LINK: adage.com  ➚   |   Posted by: Shan Wang   |   July 21, 2016

On Wednesday, The Financial Times began testing blocking a tiny percentage of registered readers on desktop who have adblockers turned on, reports Jeremy Barr over at Ad Age. Instead of displaying a non-dismissable message to subscribe or a plea to turn off adblockers, the Financial Times is removing entire words from articles. The experiment is a real-life extension of the whimsical tactic of “disemvoweling,” put in place years ago on Boing Boing and Gawker Media sites and suggested not long ago by Washington Post owner Jeff Bezos as a way to extract a little money from interested readers.

According to Ad Age, the blocked words symbolize, roughly, “the percentage of the company’s revenue that comes from advertising.”

The proportion of words blocked isn’t scientific, and the Financial Times doesn’t break out the exact chunk of revenue that comes from ads, said global advertising sales director Dominic Good. “It’s more illustrative than specific,” he said.

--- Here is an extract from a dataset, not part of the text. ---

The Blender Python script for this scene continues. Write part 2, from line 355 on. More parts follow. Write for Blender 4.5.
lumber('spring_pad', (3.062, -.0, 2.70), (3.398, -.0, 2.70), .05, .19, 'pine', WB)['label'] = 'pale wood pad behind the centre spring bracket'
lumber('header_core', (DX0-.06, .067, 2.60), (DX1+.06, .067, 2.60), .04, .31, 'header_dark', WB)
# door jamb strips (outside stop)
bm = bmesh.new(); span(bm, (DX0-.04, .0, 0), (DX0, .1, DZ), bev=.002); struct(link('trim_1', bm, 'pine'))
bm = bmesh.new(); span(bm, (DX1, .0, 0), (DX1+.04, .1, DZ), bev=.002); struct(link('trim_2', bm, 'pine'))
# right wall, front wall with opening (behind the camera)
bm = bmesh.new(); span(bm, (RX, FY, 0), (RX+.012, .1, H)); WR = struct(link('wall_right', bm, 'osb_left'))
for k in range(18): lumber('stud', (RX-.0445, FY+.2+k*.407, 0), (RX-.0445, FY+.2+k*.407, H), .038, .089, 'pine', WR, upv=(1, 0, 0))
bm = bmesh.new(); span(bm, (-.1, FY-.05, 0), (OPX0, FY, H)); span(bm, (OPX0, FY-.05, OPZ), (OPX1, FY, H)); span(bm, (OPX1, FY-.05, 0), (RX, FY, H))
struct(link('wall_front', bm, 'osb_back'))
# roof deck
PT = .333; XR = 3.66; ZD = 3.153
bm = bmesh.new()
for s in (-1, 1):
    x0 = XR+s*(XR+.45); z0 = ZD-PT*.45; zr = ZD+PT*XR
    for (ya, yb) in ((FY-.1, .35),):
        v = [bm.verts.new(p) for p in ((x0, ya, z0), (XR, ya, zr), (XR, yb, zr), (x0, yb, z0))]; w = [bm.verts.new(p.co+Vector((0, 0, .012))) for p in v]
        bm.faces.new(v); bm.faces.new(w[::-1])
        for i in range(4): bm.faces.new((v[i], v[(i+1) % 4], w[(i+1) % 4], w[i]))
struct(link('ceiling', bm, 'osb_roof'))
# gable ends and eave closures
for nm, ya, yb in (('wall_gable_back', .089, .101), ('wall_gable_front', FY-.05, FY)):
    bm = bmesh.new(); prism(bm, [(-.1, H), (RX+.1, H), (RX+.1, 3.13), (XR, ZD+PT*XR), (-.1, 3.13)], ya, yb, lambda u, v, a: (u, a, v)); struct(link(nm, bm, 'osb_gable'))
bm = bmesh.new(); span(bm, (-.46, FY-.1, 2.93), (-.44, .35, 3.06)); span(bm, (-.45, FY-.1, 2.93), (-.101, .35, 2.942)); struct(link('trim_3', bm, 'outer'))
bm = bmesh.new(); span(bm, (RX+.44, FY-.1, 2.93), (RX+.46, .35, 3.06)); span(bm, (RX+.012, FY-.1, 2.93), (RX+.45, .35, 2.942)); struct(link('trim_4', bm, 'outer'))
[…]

The test group comprises registered desktop computer visitors who don’t pay for a subscription, about .075% of the company’s desktop traffic. Some ad-blocking members of this group won’t see any new messaging, some will be asked to whitelist the website’s ads but can still read regardless, some will see articles with many words blanked out if they won’t whitelist the site, and some will be blocked outright if they don’t whitelist the site.

The Financial Times is just the latest of many news organizations to begin campaigns against adblocking, which some forecasts suggest could cost the industry $12 billion in digital advertising revenue by 2020. The New York Times had been testing it, and is using some of what it’s learned to inform a potential “ad-free” digital Times subscription. About 20 publishers in Sweden are teaming up next month to collectively block adblockers, in an IAB Sweden-led initiative. And I’ve even encountered multiple “whitelist us” notices on Ad Age.

The Financial Times is in a relatively good place, making more money from readers than advertisers, and taking in more revenue from digital than print. With its adblocking tests, it’s also released an “advertising charter,” outlining its commitment to better advertising, which includes clearly labeling sponsored content, protecting readers’ privacy, and making sure ads are unobtrusive overall.